Lan Marie Nguyen Berg of the Greens Party (right), Raymond Johanssen of the Labour Party and Marianne Borgen of the Socialist Left party have quickly been imposing new regulations that are angering drivers in Oslo. PHOTO: Miljøpartiet De Grønne
Lan Marie Nguyen Berg of the Greens Party (right), Raymond Johansen of the Labour Party and Marianne Borgen of the Socialist Left party have quickly been imposing new regulations that are angering drivers in Oslo. PHOTO: Miljøpartiet De Grønne

“They (city officials) have been imposing measures without realizing the consequences,” said one local resident, Christian Rom. “What does the city think we should do with our cars?” asked another, Ingrida Balseviciute. “We can’t just become a cycling city overnight,” claimed yet another, Hege Mentzoni Jankowsky. Still others have claimed the new regulations were imposed in a highly “undemocratic” manner.

So vehement have the protests become that Norway’s National Automobile Federation (NAF) suggested city officials “need to have a little chat in the backroom,” admit they’ve “careened a bit too fast around the curves” and reverse some of their new rules. “This can be seen as simply plaguing car owners,” Elisabeth Sagedal of NAF told Aftenposten. It’s not smart for a new city government, she suggested, to immediately be viewed as being out of step with the people it serves.

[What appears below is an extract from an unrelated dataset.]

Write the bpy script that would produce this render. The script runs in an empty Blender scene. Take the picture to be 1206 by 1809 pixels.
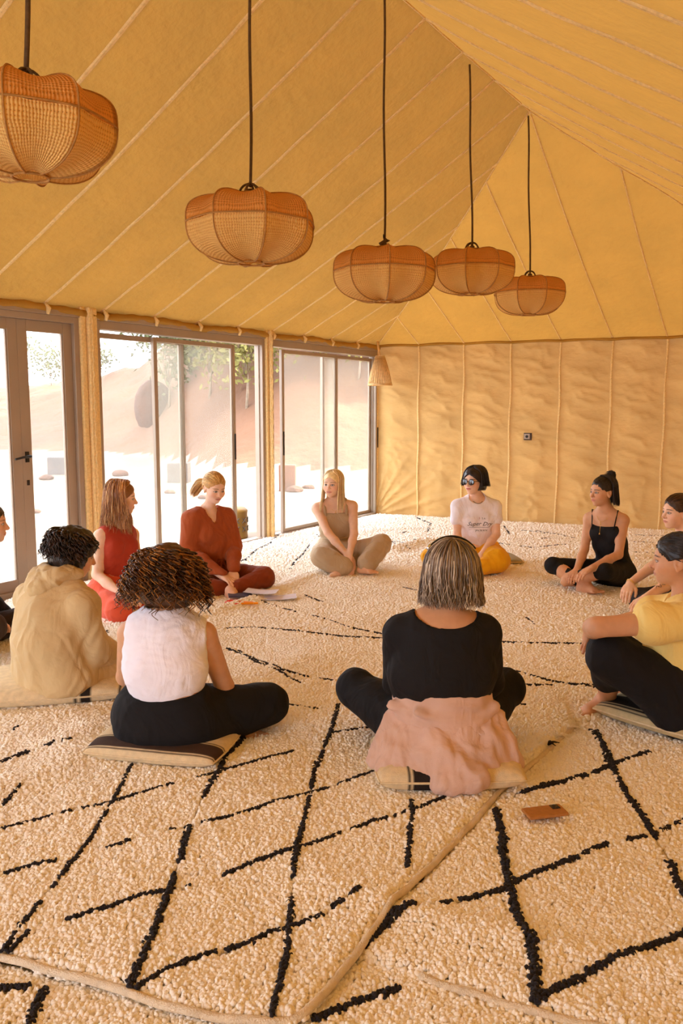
import bpy, bmesh, math, random
import numpy as np
from mathutils import Vector, Matrix
from mathutils.bvhtree import BVHTree

random.seed(7); RNG = np.random.default_rng(7)
sc = bpy.context.scene
COL = sc.collection
R = math.radians

# ------------------------------------------------------------------ camera, sky, sun, exposure
FPX = 1500.0
PITCH = R(7.14)
CAMH = 1.4
cam_d = bpy.data.cameras.new('camera'); cam = bpy.data.objects.new('camera', cam_d); COL.objects.link(cam)
cam.location = (0, 0, CAMH); cam.rotation_euler = (R(90) - PITCH, 0, 0)
cam_d.sensor_fit = 'VERTICAL'; cam_d.sensor_height = 36; cam_d.lens = 36 * FPX / 1809
cam_d.clip_end = 400
sc.camera = cam

world = bpy.data.worlds.new('sky'); sc.world = world; world.use_nodes = True
wn = world.node_tree; wn.nodes.clear()
wo = wn.nodes.new('ShaderNodeOutputWorld'); wb = wn.nodes.new('ShaderNodeBackground')
wb.inputs['Color'].default_value = (0.87, 0.94, 1.09, 1); wb.inputs['Strength'].default_value = 3.7
wn.links.new(wb.outputs[0], wo.inputs[0])
sun_d = bpy.data.lights.new('sun', 'SUN'); sun = bpy.data.objects.new('sun', sun_d); COL.objects.link(sun)
sun_d.energy = 12; sun_d.angle = R(3); sun_d.color = (1, 0.9, 0.75)
_sd = Vector((-0.75, -0.35, -0.52)).normalized()          # afternoon sun beyond the far right corner of the tent
sun.rotation_euler = _sd.to_track_quat('-Z', 'Y').to_euler(); sun.location = (6, -6, 12)
sc.view_settings.view_transform = 'Standard'; sc.view_settings.look = 'None'
sc.view_settings.exposure = 1.10; sc.view_settings.gamma = 1; sc.view_settings.use_curve_mapping = False
cy = sc.cycles
cy.use_denoising = True; cy.max_bounces = 10; cy.diffuse_bounces = 6; cy.transparent_max_bounces = 12
cy.sample_clamp_indirect = 8; cy.caustics_reflective = False; cy.caustics_refractive = False

# ------------------------------------------------------------------ helpers
CP, SP = math.cos(PITCH), math.sin(PITCH)
def ray(px, py):
    u = (px - 603) / FPX; v = (904.5 - py) / FPX
    return np.array([u, CP + v * SP, -SP + v * CP])
def P(px, py, Y):
    'point at world distance Y along the photograph ray'
    d = ray(px, py); return np.array([0, 0, CAMH]) + d * (Y / d[1])
def G(px, py, z=0.0):
    d = ray(px, py); return np.array([0, 0, CAMH]) + d * ((z - CAMH) / d[2])
def V(*a): return np.array(a, float)
def nrm(v): return v / (np.linalg.norm(v) + 1e-12)

def tag(o, label=None, cat=None, group=None, kind=None):
    if label: o['label'] = label
    if cat: o['category'] = cat
    if group: o['group'] = group
    if kind: o['kind'] = kind
    return o
def empty(name, loc=(0, 0, 0), parent=None):
    o = bpy.data.objects.new(name, None); o.location = tuple(loc); o.empty_display_size = .1
    COL.objects.link(o)
    if parent: o.parent = parent
    return o
def link(name, me, mat=None, parent=None):
    o = bpy.data.objects.new(name, me); COL.objects.link(o)
    if mat: me.materials.append(mat)
    if parent:
        o.parent = parent; o.matrix_parent_inverse = Matrix.Translation(-Vector(parent.location))
    return o
def fast_mesh(name, verts, faces, smooth=True, col=None, uv=None):
    'faces: (N,3) or (N,4) array'
    verts = np.asarray(verts, np.float32); faces = np.asarray(faces, np.int32)
    me = bpy.data.meshes.new(name); n, k = faces.shape
    me.vertices.add(len(verts)); me.vertices.foreach_set('co', verts.ravel())
    me.loops.add(n * k); me.loops.foreach_set('vertex_index', faces.ravel())
    me.polygons.add(n); me.polygons.foreach_set('loop_start', np.arange(0, n * k, k, dtype=np.int32))
    me.polygons.foreach_set('use_smooth', np.full(n, smooth))
    me.update(calc_edges=True)
    if col is not None:
        a = me.color_attributes.new('Col', 'FLOAT_COLOR', 'POINT')
        c = np.ones((len(verts), 4), np.float32); c[:, :3] = col; a.data.foreach_set('color', c.ravel())
    return me
class MB:
    def __init__(s): s.v = []; s.f = []
    def add(s, v, f):
        n = len(s.v); s.v += [tuple(x) for x in v]; s.f += [tuple(i + n for i in q) for q in f]
    def box(s, o, ax, ay, az):
        o, ax, ay, az = map(lambda t: np.array(t, float), (o, ax, ay, az))
        c = [o, o + ax, o + ax + ay, o + ay]; c += [q + az for q in c]
        s.add(c, [(0, 3, 2, 1), (4, 5, 6, 7), (0, 1, 5, 4), (1, 2, 6, 5), (2, 3, 7, 6), (3, 0, 4, 7)])
    def tube(s, pts, r, n=8, caps=True):
        pts = [np.array(p, float) for p in pts]; rs = r if hasattr(r, '__len__') else [r] * len(pts)
        rings = []; up = None
        for i, p in enumerate(pts):
            d = nrm(pts[min(i + 1, len(pts) - 1)] - pts[max(i - 1, 0)])
            if up is None:
                up = np.array([0, 0, 1.]) if abs(d[2]) < .9 else np.array([1., 0, 0])
            a = nrm(np.cross(d, up)); up = nrm(np.cross(a, d))
            rings.append([p + rs[i] * (a * math.cos(2 * math.pi * j / n) + up * math.sin(2 * math.pi * j / n)) for j in range(n)])
        v = [q for rg in rings for q in rg]; f = []
        for i in range(len(pts) - 1):
            for j in range(n):
                k = (j + 1) % n; f.append((i * n + j, i * n + k, (i + 1) * n + k, (i + 1) * n + j))
        if caps: f += [tuple(range(n))[::-1], tuple((len(pts) - 1) * n + j for j in range(n))]
        s.add(v, f)
    def build(s, name, mat, parent=None, smooth=False, bevel=0):
        me = bpy.data.meshes.new(name); me.from_pydata([tuple(map(float, q)) for q in s.v], [], s.f); me.update()
        if smooth: me.polygons.foreach_set('use_smooth', [True] * len(me.polygons))
        o = link(name, me, mat, parent)
        if bevel:
            b = o.modifiers.new('b', 'BEVEL'); b.width = bevel; b.segments = 2; b.limit_method = 'ANGLE'
        return o

# ------------------------------------------------------------------ materials
def mat(name, col, rough=.85, var=.0, vscale=8, bump=0, bscale=60, translucent=0, attr=False, metal=0, sheen=0, detail=4, col2=None, dist=.01, stretch=None, tcol=None, spec=.3, fold=0, fscale=6.5):
    m = bpy.data.materials.new(name); m.use_nodes = True; nt = m.node_tree; N = nt.nodes; L = nt.links
    b = N['Principled BSDF']; out = N['Material Output']
    b.inputs['Roughness'].default_value = rough; b.inputs['Metallic'].default_value = metal
    b.inputs['Specular IOR Level'].default_value = spec
    if sheen: b.inputs['Sheen Weight'].default_value = sheen; b.inputs['Sheen Roughness'].default_value = .5
    tc = N.new('ShaderNodeTexCoord'); vec = tc.outputs['Object']
    if stretch:
        mp = N.new('ShaderNodeMapping'); mp.inputs['Scale'].default_value = stretch; L.new(vec, mp.inputs['Vector']); vec = mp.outputs[0]
    if attr:
        at = N.new('ShaderNodeAttribute'); at.attribute_name = 'Col'; base = at.outputs['Color']
    else:
        rgb = N.new('ShaderNodeRGB'); rgb.outputs[0].default_value = (*col, 1); base = rgb.outputs[0]
    if var or col2:
        nz = N.new('ShaderNodeTexNoise'); nz.inputs['Scale'].default_value = vscale; nz.inputs['Detail'].default_value = detail
        L.new(vec, nz.inputs['Vector'])
        if col2:
            mx = N.new('ShaderNodeMix'); mx.data_type = 'RGBA'
            cr = N.new('ShaderNodeMapRange'); cr.inputs[1].default_value = .4; cr.inputs[2].default_value = .65
            L.new(nz.outputs['Fac'], cr.inputs[0]); L.new(cr.outputs[0], mx.inputs[0]); L.new(base, mx.inputs[6])
            mx.inputs[7].default_value = (*col2, 1); base = mx.outputs[2]
        else:
            mr = N.new('ShaderNodeMapRange'); mr.inputs[3].default_value = 1 - var; mr.inputs[4].default_value = 1 + var
            mr.inputs[1].default_value = .3; mr.inputs[2].default_value = .7
            L.new(nz.outputs['Fac'], mr.inputs[0])
            hs = N.new('ShaderNodeHueSaturation'); L.new(base, hs.inputs['Color']); L.new(mr.outputs[0], hs.inputs['Value']); base = hs.outputs[0]
    L.new(base, b.inputs['Base Color'])
    bn = None
    if bump:
        nb = N.new('ShaderNodeTexNoise'); nb.inputs['Scale'].default_value = bscale; nb.inputs['Detail'].default_value = detail
        L.new(vec, nb.inputs['Vector'])
        bn = N.new('ShaderNodeBump'); bn.inputs['Strength'].default_value = bump; bn.inputs['Distance'].default_value = dist
        L.new(nb.outputs['Fac'], bn.inputs['Height']); L.new(bn.outputs[0], b.inputs['Normal'])
    if fold:
        nf = N.new('ShaderNodeTexNoise'); nf.inputs['Scale'].default_value = fscale; nf.inputs['Detail'].default_value = 2.5; nf.inputs['Distortion'].default_value = 1.6
        mp2 = N.new('ShaderNodeMapping'); mp2.inputs['Scale'].default_value = (1.3, 1.3, .8); L.new(tc.outputs['Object'], mp2.inputs['Vector']); L.new(mp2.outputs[0], nf.inputs['Vector'])
        bf = N.new('ShaderNodeBump'); bf.inputs['Strength'].default_value = fold; bf.inputs['Distance'].default_value = .035
        L.new(nf.outputs['Fac'], bf.inputs['Height']); L.new(bf.outputs[0], b.inputs['Normal'])
        if bn: L.new(bf.outputs[0], bn.inputs['Normal']); L.new(bn.outputs[0], b.inputs['Normal'])
    if translucent:
        tr = N.new('ShaderNodeBsdfTranslucent'); ms = N.new('ShaderNodeMixShader'); ms.inputs[0].default_value = translucent
        if tcol: tr.inputs[0].default_value = (*tcol, 1)
        else: L.new(base, tr.inputs[0])
        if bn: L.new(bn.outputs[0], tr.inputs['Normal'])
        L.new(b.outputs[0], ms.inputs[1]); L.new(tr.outputs[0], ms.inputs[2]); L.new(ms.outputs[0], out.inputs[0])
    return m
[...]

Greens carrying out their mandate
The new government, which put the Labour Party into power with the help of the pro-environment Greens and Socialist Left parties, had in its defense a mandate from voters to make Oslo “greener.” The Greens Party did especially well at the polls, and had run on a campaign of imposing precisely the anti-emissions measures that are now rolling out. City bureaucrats charged with putting the measures into practice are stuck in the middle, and stress that many of the measures are “trial projects” or “preliminary measures” to see how they’ll work.

Given the grief they’re initially causing, the city is being advised by more than NAF to reconsider several of the measures or at least slow down the pace of their traffic reforms to ease the transition. “It has become very difficult fo live in the city and have a car,” Oslo resident Christoffer Kverneland told Aftenposten. “I think it’s fine that things get better for cyclists, but I think all this is overkill. The paradox is that I have never driven so much in the city center as I do now, after the new measures were introduced. I can’t let my car stand still for more than two hours, or I’ll get a fine.”

It remains unclear whether the new city politicians will listen to people like Kverneland. “In the years ahead, there will be less street parking because we’re putting a priority on cycling,” Lan Marie Nguyen Berg of the Greens Party, who’s now a member of city government, told Aftenposten. She said she understands that it can be difficult to get used to the new parking rules, but claims she and her colleagues must make improvements for pedestrians, cyclists and in public transport instead.

“I’m sure we’ll together find good solutions for those who live or run businesses in the city center,” she said. She’s already facing a lack of police enthusiasm to enforce restrictions on driving diesel vehicles when they’re imposed but had good response to a recent offer from the city to subsidize the purchase of electric bicyles. The NOK 5 million in funding ran out within three weeks, because the measure was popular.